Views expressed are always my own and not my employer's, my church's, my family's, my neighbors', or my pets'. The house plants have authorized me to speak for them, however, and they always agree with me.

Aaron, that’s good advice. However, speaking of youth groups, I’ve yet to hear a compelling argument for why youth groups are a good idea. I fail to see the need to begin with. I’m sure that I’ve haven’t heard all the arguments for why youth groups are a good idea, though.

I posted while you were editing, Aaron. I’ve got to get to the church building, but I’ll read and respond later, maybe in agreement.

Fatherless children. It’s a less threatening way to reach out to them because they get to interact with their peers, and then they can interact with (theoretically) mature adults.

Aspiring to be a stick in the mud.

I don’t want to downplay the problem of children without a father in the home but if children are getting more Bible teaching at church and youth group than they are at home, they may indeed be “fatherless”.

"Some things are of that nature as to make one's fancy chuckle, while his heart doth ache." John Bunyan

No doubt, many could give similar bullet points of the ways in which their youth group was profitable. In fact, I could do so with even my mostly dysfunctional youth group. The thing is, as I read your list, there’s nothing there that can’t be (and shouldn’t be) done by churches that are intentional about training within the larger body the teens and youth that God has given them. It’s not that I don’t believe that youth groups can be profitable, it’s that I am unaware of any profit that requires a youth group. Why intentionally place obstacles requiring energy and effort to circumvent if the good can be accomplished without the obstacles? Youth groups tend to create problems in order to do good that could’ve been done without the youth group to begin with.

Why intentionally place obstacles requiring energy and effort to circumvent if the good can be accomplished without the obstacles?

Makes sense to me. But I don’t think there is any obstacle-free approach, and the few additional hassles involved in having a YG bring some additional opportunities as well.

I get the impression that we are not defining “youth group” the same way. What you described as an alternative to YG looks to me like pretty much the description of a YG….just not necessarily executed the same way as some churches do it.

Views expressed are always my own and not my employer's, my church's, my family's, my neighbors', or my pets'. The house plants have authorized me to speak for them, however, and they always agree with me.

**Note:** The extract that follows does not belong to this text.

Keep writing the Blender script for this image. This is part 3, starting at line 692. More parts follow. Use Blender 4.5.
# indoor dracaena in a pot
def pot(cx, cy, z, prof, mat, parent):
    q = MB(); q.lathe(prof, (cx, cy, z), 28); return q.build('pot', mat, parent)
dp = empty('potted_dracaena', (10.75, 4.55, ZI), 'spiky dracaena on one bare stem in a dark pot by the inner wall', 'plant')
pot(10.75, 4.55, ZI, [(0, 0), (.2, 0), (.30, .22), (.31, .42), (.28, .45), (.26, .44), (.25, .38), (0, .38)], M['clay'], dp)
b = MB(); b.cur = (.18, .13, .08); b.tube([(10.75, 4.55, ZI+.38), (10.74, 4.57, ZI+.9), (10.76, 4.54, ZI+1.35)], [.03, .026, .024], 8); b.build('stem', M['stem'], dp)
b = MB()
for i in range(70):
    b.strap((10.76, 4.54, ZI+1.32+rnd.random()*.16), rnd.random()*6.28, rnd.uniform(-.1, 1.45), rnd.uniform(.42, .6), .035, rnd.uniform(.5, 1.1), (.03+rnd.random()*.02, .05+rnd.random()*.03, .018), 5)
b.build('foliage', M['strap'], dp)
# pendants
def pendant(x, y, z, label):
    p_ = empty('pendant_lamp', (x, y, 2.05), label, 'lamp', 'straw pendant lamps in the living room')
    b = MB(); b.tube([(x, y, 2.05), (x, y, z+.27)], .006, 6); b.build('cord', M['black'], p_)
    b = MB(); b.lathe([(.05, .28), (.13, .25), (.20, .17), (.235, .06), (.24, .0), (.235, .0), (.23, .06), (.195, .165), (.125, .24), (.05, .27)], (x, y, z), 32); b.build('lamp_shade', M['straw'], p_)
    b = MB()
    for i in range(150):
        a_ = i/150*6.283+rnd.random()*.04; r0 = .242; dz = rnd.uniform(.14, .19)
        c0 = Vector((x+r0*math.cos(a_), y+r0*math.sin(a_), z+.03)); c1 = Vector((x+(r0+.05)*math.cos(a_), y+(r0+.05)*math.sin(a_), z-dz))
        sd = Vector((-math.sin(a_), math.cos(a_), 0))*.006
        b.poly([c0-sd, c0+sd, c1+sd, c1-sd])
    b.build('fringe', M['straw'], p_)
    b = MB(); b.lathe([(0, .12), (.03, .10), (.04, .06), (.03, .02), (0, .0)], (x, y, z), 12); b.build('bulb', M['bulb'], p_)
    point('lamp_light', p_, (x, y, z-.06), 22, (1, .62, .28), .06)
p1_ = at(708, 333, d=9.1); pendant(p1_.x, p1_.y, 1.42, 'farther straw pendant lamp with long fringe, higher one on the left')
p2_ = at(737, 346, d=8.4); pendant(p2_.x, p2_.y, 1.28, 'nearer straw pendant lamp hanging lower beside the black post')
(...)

For me personally, youth group was a very good idea. My family moved from Texas to Georgia right before I entered 7th grade, and the good solid preaching and doctrine I learned from our youth leaders still affect how I think and operate today. Interaction with the ladies on the youth staff changed me for the better in more ways than I can recount in one paragraph, and that’s interaction that would not have happened in just a regular church setting. We also had frequent small group meetings for prayer, accountability, and Bible study, that made it hard to disappear. My personality (and life circumstances) as a teenager would have made it easy for me to fall between the cracks without things set up the way they were. I have observed in other places youth group being done the wrong way, but for me, it was one of the biggest influences in my spiritual life.